I am very suspicious about being too quick to label ideas as either good or bad. That way we risk spending a lot of time and energy on ideas which turn out to be pants. And we can be very dismissive of ideas which someone else turns into a gold mine.
But we can use the labels of "good" and "bad" to sift and develop our ideas. Something like this:
Idea generation
In this stage there are no bad ideas. The important thing is to generate as many possible ideas as we can. Be super-optimistic and turn off that nagging voice which is talking about cost and risk. Ideas are usually created by tacking two concepts together (but that's a whole different area).
Idea development and championing
Take each idea in turn and tell yourself that this is the most fabulous idea that anyone has ever had. Your job is to make it work, no matter what it takes. You can turn the volume up a little on the nagging cost/risk voice, but now you are in problem-solving mode. Find a solution to every negative that the black hat comes up with. Ask yourself the open question of power: "how could I make this work?" Don't ask the closed question of "will this work?" because that invites a false yes or no. We might drop a few stone-cold turkeys at this point, but we are really looking to give each idea the best chance it can have.
Judgement
Now we need to balance optimism against caution. Sift the ideas into bad, promising, dubious or whatever categories work for you. Prioritise. Rank them in order. Sometimes we emerge with just one gleaming idea. Sometimes we end up with several, or none. This is the first time we are allowed to talk openly about good vs bad ideas. This is when we need to make choices to filter lots of ideas down to one or two.

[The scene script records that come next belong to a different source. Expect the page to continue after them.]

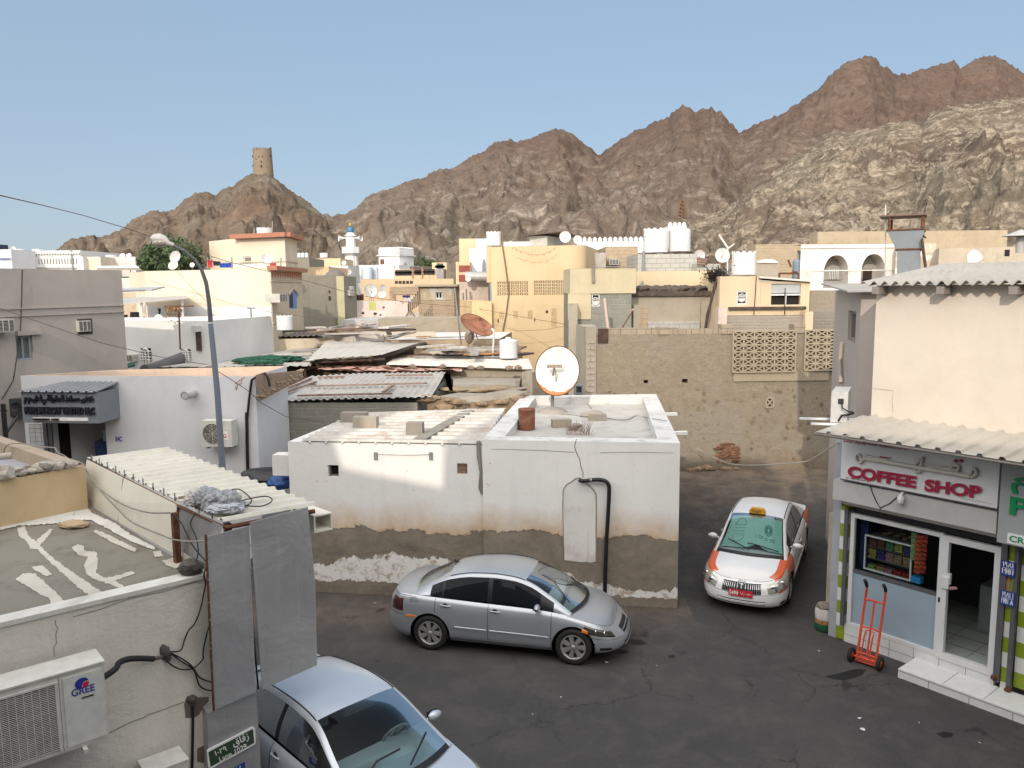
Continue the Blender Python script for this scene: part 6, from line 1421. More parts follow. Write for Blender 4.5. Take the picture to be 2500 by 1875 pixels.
m=MB();u,v=fc.hit(I_(1500,1640));fc.box(m,uD0+.02,uD0+.14,v-.10,v+.10,.03,.06);fc.box(m,uD0+.10,uD0+.15,v-.02,v+.16,-.02,.04);m.build('handle',alum,dr)
m=MB();u,v=fc.hit(J_(1560,140));rL(m,fc.pt(u,v,-.05),.05,3,(1.5,.6,.6));o=m.build('plastic_rag',sI('pink_plastic',(.55,.3,.32),.6));tag(o,'pinkish scrap tied to the shop door handle','rag')
m=MB();u,v=fc.hit(J_(1455,232));fc.box(m,u-.015,u+.015,v-.04,v+.04,.03,.036);m.build('lock',bM,dr)
up0=uD1;up1=fc.hit(J_(2120,700))[0]
striped(up0+.10,up1-.06,-.2,.02,zb_,2.75,sfd,start=0,step=.25)
m=MB();fc.box(m,up0+.005,up0+.095,.25,2.75,.0,.07);fc.box(m,up1-.06,up1,.12,2.75,.0,.07);m.build('shutter_rail',MATS['dark_grey_rail'],sfd)
m=MB();rL(m,fc.pt(up0+.03,.32,.06),.06,4,(1,.8,1));rL(m,fc.pt(up1-.02,.2,.06),.055,7,(1,.8,.8));m.build('padlock',rM,sfd)
m=MB();u,v=fc.hit(J_(2075,60));fc.box(m,u-.03,u+.03,v-.45,v+.2,.021,.03);m.build('wood_strip',sI('ochre_wood',(.36,.24,.11)),sfd)
striped(up1+.01,up1+.22,-.25,-.05,zb_+.2,2.75,sfd,start=1,step=.25)
for lab,c0_,t1,t2 in(('upper blue house number plate reading 1981 on the right shop pillar',(I_(2012,1425),I_(2140,1530)),'\u0661\u0669\u0668\u0661','1981'),('lower blue house number plate reading 1981 A on the right shop pillar',(J_(2006,125),J_(2138,240)),'\u0661\u0669\u0668\u0661 \u0627','1981 A')):
 fq=shift(fc,.08);a=fq.hit(c0_[0]);b=fq.hit((px(c0_[1])[0],px(c0_[0])[1]+6));h=.24;w=b[0]-a[0]
 o=tH('house_number_plate',lab,'sign',fq.pt(a[0],a[1]-h),'blue number plates');g=MB();fq.box(g,a[0],a[0]+w,a[1]-h-.03,a[1]-.03,0,.012);pl_=g.build('plate',sI('blue_enamel',(.02,.06,.26),.35),o)
 g=MB();put_text(g,t1,fq.pt(a[0]+w*.12,a[1]-.13),fc.u,(0,0,1),w*.76,.085,.015,.002,.013);put_text(g,t2,fq.pt(a[0]+w*.1,a[1]-h),fc.u,(0,0,1),w*.8,.085,.02,.002,.013)
 fq.box(g,a[0]+.02,a[0]+w-.02,a[1]-.148,a[1]-.142,.012,.014);g.build('lettering',wl,pl_)
m=MB();us=shift(fc,.62).hit(J_(1080,850))[0];
fc.box(m,us,L_,0,.155,.0,.62);stp=m.build('tiled_step',tw,sfd)
g=MB();fc.box(g,us,L_,.12,.128,.62,.624)
for k in range(12):u=us+.62*k+.5;fc.box(g,u-.003,u+.003,.0,.12,.62,.624);fc.box(g,u+.2-.003,u+.2+.003,.155,.158,.02,.6)
g.build('tile_joint',sI('joint_dark',(.15,.13,.12),.9),stp)
fh_=shift(fc,.30);hb0=fh_.hit(I_(497,720));hb1=fh_.hit(I_(535,905));hu1=fh_.hit(I_(1972,1000))[0]
m=MB();fc.box(m,hb0[0],hu1,hb1[1],hb0[1],.0,.30);sb=m.build('shutter_box',grey,sfd)
m=MB()
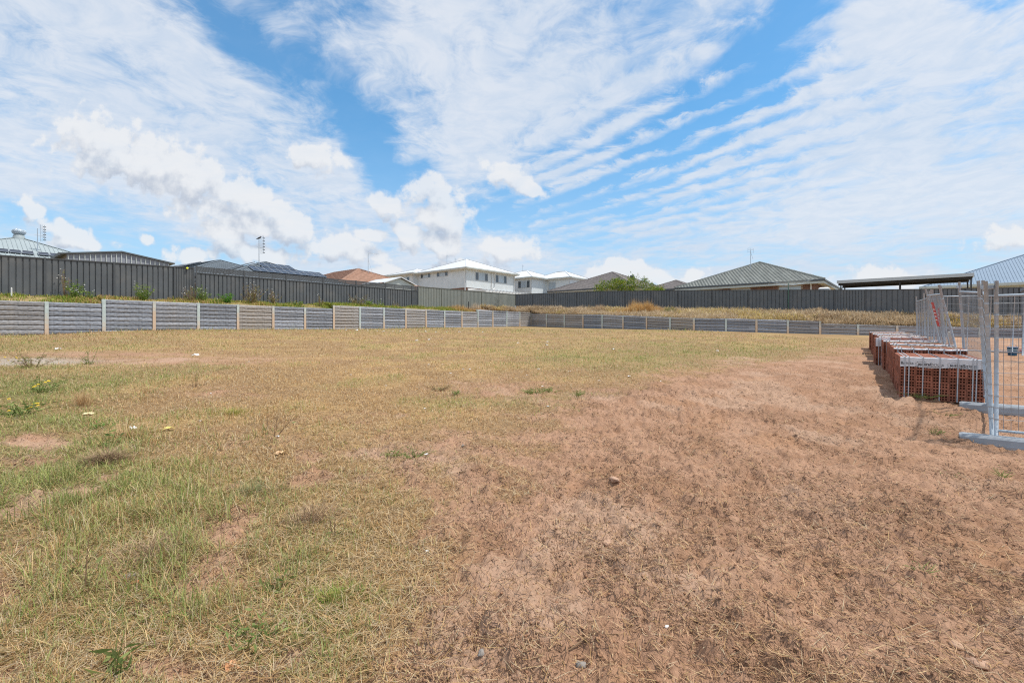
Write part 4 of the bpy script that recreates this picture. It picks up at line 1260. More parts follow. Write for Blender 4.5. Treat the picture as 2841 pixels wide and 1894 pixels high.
# ================================================================== brick packs
M_brick = mat('red_clay_brick', srgb(196, 118, 86), .9, 0, .14, 9, .35, 90, .2)
def _brick_var(t, c, co, tcn):
    oi = t.n('ShaderNodeObjectInfo'); r_ = t.ss(oi.outputs['Random'], 0, 1, .74, 1.22)
    vm = t.n('ShaderNodeVectorMath', operation='SCALE'); t.lk(c, vm.inputs[0]); t.lk(r_, vm.inputs['Scale']); return vm.outputs[0]
M_brick = mat('red_clay_brick', srgb(150, 97, 78), .9, 0, .16, 9, .35, 90, .2, _brick_var)
M_strap = mat('grey_plastic_strap', srgb(182, 188, 194), .4, 0, .06, 5)
M_wrap = mat('white_plastic_wrap', (.66, .68, .71), .35, 0, .05, 8)
M_print = mat('black_print', (.03, .03, .035), .5, 0, .02, 4)
M_timber = mat('pale_pine_batten', srgb(222, 196, 158), .8, 0, .16, 12)
BW, BD, BH = .23, .076, .11
def brick_plain():
    mb = MB(); e = .004
    x0, x1, y0, y1, z0, z1 = .001, BW - .001, .001, BD - .001, .001, BH - .001
    vs = []
    for z, i in ((z0, e), (z0 + e, 0), (z1 - e, 0), (z1, e)):
        vs += [(x0 + i, y0 + i, z), (x1 - i, y0 + i, z), (x1 - i, y1 - i, z), (x0 + i, y1 - i, z)]
    fs = [(3, 2, 1, 0), (12, 13, 14, 15)]
    for l in range(3):
        for k in range(4): fs.append((4 * l + k, 4 * l + (k + 1) % 4, 4 * l + 4 + (k + 1) % 4, 4 * l + 4 + k))
    mb.add(vs, fs)
    return mb.mesh('brick', M_brick)
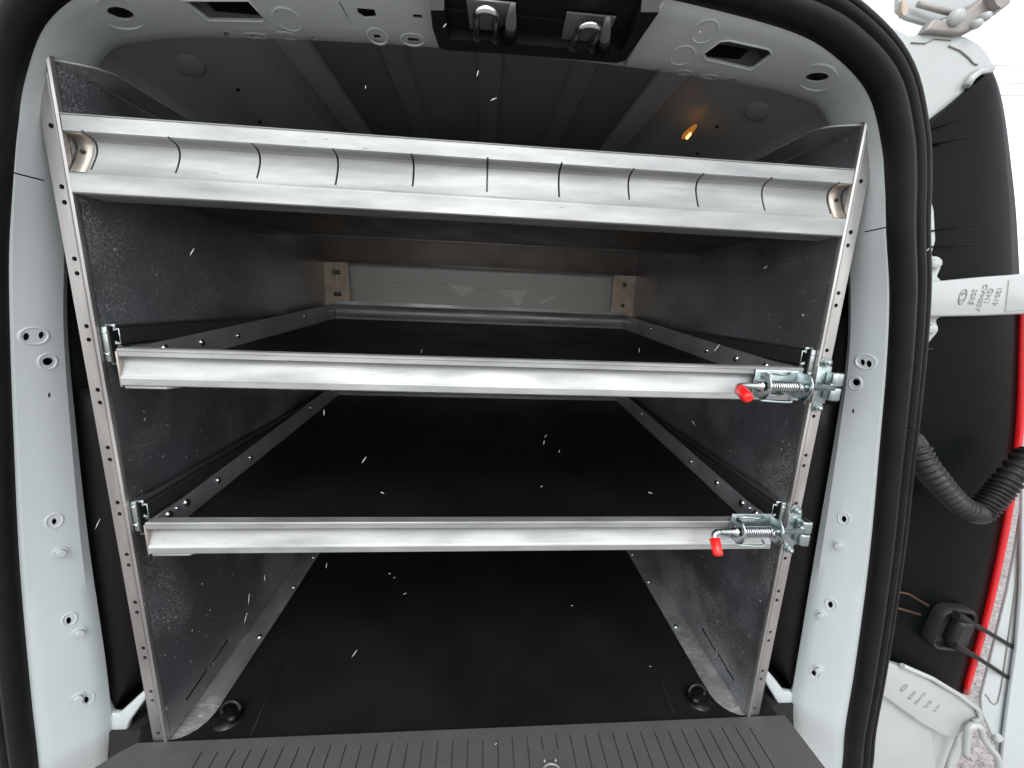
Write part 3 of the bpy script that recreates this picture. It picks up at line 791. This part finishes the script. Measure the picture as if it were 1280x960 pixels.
# post foot bolt
# --- top shelf
ts = MB().box((-.5225, .006, .9040), (.5225, .415, .9060)).build('top_shelf', 'brown', rack)
MB().prism([Vector((-.5225, .405, .9035)), Vector((-.5225, .418, .9035)), Vector((-.5225, .418, .935)), Vector((-.5225, .4165, .935)), Vector((-.5225, .4165, .9055)), Vector((-.5225, .405, .9055))], (1.045, 0, 0)).build('rear_lip', 'alu', ts)
MB().tube([(-.522, .4135, .9025), (.522, .4135, .9025)], .0028, 8).build('rear_bead', 'alu', ts)
# back beam across the rack
MB().box((-.5235, .790, .876), (.5235, .796, .955)).build('rear_beam', 'beam', rack)
MB().tube([(-.5235, .789, .8765), (.5235, .789, .8765)], .0022, 8).build('beam_bead', 'flange', rack)
def rail_profile(zt, sc_t, sc_b, zb, dep, yf, bead=.003):
    """front band, scoop that faces up, lower band; returns (y, z) outline"""
    P_ = [(yf + .0015, zt), (yf, zt - .0012), (yf, zt - bead), (yf + .0012, zt - bead - .0008), (yf + .0012, sc_t + .0015), (yf + .0030, sc_t)]
    n = 14
    # quarter-round cavity
    for k in range(n + 1):
        t = k / n
        a = math.pi * (.02 + .98 * t)
        u_ = .5 - .5 * math.cos(a)
        P_.append((yf + .001 + dep * math.sin(math.pi * u_ ** .48) ** .9, sc_t + (sc_b - sc_t) * u_))
    P_ += [(yf, sc_b - .0012), (yf - .0008, sc_b - .003), (yf - .0008, zb + .0015), (yf + .0008, zb)]
    return P_
topp = rail_profile(.9730, .9520, .9060, .8811, .017, -.006, .0015)
outl = topp + [(.038, .8811), (.038, .8835), (.034, .8840), (.034, .9715), (.010, .9730)]
cutt = MB()
for k in range(11):
    cx = -.500 + .1 * k + (0.002 if k == 10 else 0)
    j = random.uniform(-.0004, .0004)
    cutt.box((cx - .0013, -.02, .913 + random.uniform(-.003, .003)), (cx + .0013, .0265, .9545 + random.uniform(-.001, .001)))
MB().prism([Vector((-.5225, y, z)) for y, z in outl], (1.045, 0, 0)).build('shelf_front_rail', 'alu', ts, cut=cutt, angle=22)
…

Stress-test to destruction
Now we put our black hat firmly on our heads for any remaining options. This is the time to be as cynical as we can be. We need to test the idea to breaking point. A weak idea will wilt at this stage, which is why we have saved this stage til nearly last. If we did this straight away, all of the ideas would probably fail. But by now our last few ideas left standing have a lot of positivity from the idea development stage. There might need to be some iteration between this stage and the preceding two until we can make a decision.
Execute
Now we go away and do it, secure in the knowledge that any idea that has survived this process ought to have something going for it. Solve any problems that come up. Keep testing, keep refining. Have faith in yourself.
The whole thing may sound long-winded but you get faster at it with practice. Honest.